[DO THIS] Below are several entries. Transcribe exactly those lines that fall from the one with "Recreate this scene" through the one with "from mathutils.geometry import", end lines included.

[LISTED RECORDS]
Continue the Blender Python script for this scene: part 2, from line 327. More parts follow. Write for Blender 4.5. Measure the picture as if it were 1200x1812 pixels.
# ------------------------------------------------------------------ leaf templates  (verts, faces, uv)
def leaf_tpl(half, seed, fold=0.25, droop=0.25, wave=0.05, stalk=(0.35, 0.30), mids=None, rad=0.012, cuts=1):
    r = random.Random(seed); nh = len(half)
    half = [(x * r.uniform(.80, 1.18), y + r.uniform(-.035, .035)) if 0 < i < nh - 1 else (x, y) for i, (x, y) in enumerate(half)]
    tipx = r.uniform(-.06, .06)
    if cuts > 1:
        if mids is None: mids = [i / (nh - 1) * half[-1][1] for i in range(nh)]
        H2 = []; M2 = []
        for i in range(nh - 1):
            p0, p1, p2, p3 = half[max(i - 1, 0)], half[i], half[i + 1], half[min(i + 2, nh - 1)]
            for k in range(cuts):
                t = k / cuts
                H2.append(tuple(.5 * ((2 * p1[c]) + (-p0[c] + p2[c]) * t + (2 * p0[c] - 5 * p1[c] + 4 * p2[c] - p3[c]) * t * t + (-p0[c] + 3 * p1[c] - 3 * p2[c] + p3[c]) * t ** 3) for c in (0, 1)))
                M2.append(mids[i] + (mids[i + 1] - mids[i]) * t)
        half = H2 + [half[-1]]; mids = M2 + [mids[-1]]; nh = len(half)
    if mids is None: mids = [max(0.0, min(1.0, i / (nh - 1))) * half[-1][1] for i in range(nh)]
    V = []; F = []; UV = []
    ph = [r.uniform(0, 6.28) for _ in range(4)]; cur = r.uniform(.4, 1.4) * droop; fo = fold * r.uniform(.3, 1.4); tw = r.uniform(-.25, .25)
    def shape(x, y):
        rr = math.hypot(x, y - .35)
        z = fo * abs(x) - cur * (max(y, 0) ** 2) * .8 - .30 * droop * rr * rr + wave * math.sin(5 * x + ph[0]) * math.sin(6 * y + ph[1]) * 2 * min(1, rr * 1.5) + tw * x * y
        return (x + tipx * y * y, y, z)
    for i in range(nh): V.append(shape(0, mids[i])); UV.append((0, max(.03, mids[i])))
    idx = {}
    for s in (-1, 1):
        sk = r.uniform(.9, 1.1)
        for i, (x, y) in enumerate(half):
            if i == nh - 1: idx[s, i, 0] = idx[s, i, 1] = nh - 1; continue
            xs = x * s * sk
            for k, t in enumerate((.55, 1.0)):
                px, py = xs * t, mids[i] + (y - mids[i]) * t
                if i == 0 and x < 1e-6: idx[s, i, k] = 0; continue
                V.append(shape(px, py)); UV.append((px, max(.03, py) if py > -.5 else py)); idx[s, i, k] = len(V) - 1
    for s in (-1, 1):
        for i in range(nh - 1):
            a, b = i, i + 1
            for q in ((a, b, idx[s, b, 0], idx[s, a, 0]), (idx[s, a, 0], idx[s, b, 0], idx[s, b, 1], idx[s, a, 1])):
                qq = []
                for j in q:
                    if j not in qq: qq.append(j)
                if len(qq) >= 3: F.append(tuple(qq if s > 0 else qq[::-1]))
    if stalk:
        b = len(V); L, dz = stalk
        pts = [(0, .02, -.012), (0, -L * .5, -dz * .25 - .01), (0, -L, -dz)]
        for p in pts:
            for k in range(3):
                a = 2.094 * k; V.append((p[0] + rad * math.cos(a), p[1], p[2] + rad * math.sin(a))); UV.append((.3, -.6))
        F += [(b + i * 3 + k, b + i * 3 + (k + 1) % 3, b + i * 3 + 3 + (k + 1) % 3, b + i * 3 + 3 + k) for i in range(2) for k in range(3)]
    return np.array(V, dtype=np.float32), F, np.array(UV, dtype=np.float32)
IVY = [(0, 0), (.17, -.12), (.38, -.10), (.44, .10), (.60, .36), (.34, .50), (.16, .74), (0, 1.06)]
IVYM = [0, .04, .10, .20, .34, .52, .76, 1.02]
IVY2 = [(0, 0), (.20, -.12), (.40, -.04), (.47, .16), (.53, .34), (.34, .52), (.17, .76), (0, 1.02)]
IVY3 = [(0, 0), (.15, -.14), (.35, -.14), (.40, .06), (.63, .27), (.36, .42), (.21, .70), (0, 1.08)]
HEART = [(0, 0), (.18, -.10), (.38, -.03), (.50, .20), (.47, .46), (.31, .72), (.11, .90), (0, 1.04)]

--

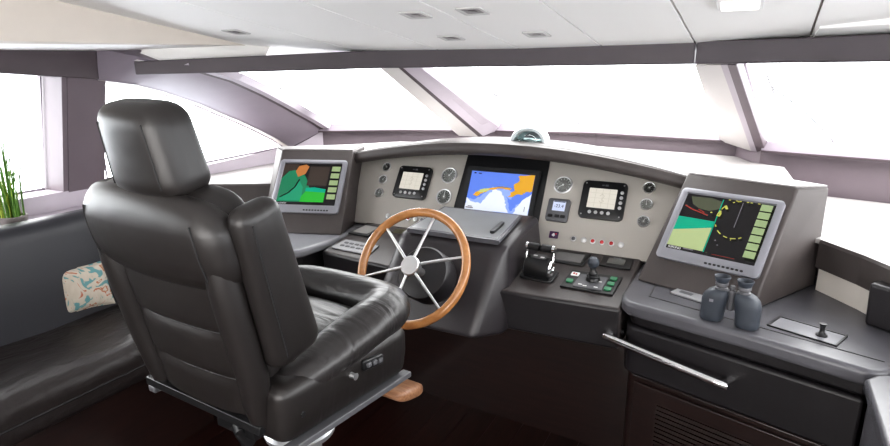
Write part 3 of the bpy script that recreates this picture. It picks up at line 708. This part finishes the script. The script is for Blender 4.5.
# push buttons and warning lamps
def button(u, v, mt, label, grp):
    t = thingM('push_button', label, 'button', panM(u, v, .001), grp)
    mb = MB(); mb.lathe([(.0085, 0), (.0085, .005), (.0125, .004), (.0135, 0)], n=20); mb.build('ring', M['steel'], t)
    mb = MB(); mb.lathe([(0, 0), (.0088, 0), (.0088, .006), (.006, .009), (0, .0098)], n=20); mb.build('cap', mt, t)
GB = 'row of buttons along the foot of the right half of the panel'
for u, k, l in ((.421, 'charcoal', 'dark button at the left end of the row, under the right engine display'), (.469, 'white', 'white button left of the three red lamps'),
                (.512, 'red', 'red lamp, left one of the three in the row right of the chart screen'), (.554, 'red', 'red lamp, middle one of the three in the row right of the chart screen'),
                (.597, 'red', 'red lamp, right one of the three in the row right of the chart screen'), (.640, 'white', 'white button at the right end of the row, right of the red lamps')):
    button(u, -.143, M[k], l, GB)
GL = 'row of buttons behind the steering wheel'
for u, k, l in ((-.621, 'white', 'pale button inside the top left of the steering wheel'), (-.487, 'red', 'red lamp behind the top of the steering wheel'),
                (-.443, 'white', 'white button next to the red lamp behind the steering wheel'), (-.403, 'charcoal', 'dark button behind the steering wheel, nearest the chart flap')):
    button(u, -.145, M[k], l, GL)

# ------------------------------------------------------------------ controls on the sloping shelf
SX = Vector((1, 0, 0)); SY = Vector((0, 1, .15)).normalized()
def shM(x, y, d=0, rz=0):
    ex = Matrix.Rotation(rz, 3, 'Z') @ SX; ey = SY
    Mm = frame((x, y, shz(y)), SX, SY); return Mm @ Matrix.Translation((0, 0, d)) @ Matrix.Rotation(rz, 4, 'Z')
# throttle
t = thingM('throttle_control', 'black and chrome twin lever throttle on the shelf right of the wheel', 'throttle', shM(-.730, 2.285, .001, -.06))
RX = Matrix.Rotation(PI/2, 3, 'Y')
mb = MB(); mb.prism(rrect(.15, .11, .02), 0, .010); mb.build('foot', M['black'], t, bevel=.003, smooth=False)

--

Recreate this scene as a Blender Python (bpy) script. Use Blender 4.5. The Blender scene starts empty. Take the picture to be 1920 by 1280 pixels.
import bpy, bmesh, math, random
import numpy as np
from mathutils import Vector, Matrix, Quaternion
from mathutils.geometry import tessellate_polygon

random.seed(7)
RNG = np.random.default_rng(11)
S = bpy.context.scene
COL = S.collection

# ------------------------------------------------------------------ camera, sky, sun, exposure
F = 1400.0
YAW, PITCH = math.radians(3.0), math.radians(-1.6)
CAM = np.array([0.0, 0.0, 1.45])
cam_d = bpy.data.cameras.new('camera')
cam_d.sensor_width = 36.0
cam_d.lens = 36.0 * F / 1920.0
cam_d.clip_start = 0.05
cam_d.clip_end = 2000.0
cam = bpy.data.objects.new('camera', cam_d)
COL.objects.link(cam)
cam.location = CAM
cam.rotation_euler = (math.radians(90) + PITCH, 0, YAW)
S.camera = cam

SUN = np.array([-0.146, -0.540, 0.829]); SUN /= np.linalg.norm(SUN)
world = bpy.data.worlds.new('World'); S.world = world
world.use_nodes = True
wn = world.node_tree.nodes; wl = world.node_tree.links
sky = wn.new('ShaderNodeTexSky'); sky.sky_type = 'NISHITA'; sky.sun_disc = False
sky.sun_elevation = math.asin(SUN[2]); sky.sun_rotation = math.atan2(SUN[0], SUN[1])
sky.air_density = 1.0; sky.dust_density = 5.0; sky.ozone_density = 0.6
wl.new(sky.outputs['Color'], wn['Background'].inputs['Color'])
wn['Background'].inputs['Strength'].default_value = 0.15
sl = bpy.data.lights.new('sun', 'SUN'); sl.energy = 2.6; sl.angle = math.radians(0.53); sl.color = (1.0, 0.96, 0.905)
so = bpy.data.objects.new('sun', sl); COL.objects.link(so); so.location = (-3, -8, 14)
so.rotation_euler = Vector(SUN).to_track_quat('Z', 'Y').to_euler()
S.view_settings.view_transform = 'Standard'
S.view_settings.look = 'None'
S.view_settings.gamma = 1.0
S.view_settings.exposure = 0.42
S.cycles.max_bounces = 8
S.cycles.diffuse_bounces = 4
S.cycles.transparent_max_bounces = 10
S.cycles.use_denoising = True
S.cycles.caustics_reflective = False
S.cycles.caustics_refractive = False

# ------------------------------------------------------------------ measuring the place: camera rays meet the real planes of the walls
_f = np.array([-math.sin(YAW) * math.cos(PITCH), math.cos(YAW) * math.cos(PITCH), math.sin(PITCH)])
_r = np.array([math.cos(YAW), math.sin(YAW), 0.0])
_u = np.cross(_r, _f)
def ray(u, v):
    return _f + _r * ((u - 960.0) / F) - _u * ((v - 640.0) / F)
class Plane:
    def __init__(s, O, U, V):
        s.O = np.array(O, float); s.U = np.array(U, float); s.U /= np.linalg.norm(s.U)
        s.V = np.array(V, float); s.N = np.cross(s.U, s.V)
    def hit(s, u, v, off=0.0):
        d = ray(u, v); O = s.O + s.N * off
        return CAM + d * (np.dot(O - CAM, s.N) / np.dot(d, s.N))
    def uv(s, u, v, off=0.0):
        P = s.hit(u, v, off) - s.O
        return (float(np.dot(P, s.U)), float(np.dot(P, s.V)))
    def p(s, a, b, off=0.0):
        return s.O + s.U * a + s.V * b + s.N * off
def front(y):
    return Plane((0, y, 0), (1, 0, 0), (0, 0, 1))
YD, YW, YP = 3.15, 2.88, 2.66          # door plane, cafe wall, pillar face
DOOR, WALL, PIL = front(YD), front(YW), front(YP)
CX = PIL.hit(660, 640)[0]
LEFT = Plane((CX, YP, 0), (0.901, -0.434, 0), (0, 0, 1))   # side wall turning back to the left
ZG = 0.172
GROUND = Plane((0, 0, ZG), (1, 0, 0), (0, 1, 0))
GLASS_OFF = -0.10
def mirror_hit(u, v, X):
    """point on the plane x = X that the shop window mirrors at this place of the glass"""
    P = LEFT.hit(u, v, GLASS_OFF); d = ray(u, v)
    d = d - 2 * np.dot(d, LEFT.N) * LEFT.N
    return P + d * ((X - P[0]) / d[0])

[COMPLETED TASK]
Recreate this scene as a Blender Python (bpy) script. Use Blender 4.5. The Blender scene starts empty. Take the picture to be 1920 by 1280 pixels.
import bpy, bmesh, math, random
import numpy as np
from mathutils import Vector, Matrix, Quaternion
from mathutils.geometry import tessellate_polygon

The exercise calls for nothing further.